Special Film Screening: Ireland Will Be Free
Join us for a special screening of the silent film "Ireland Will Be Free" in the Members Bar on 7th May. Historian and author Dr Val Noone will also be joining us to speak about the significance of the film.
This is a free event - registration is required.
Ireland Will Be Free is an amazing silent film of St Patrick’s Day 1920 in Melbourne. It was filmed by the famous Bert Cross and sponsored by Archbishop Daniel Mannix and entrepreneur John Wren. It shows 14 Victoria Cross winners (8 Catholics, 3 Anglicans, 3 Presbyterians), 10,000 returned soldiers and sailors and 30,000 young Australians who marched up Bourke Street, watched by a crowd of 100,000. The march was followed by displays of Irish Dancing and so on in the park at the Exhibition Buildings.

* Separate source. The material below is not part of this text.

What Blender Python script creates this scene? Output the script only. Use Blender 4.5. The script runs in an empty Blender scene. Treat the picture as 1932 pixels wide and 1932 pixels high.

This remarkable parade was an epic public demonstration of the extent of support in Melbourne for Irish self-determination. March that year was the month that the first Black and Tans arrived in Ireland and that the Royal Irish Constabulary assassinated Tomas Mac Curtain, the lord mayor of Cork. Thus, by the time the film premiered two months later at the Princess Theatre, its message had become even more topical. Around Australia it was greeted by sell-out audiences.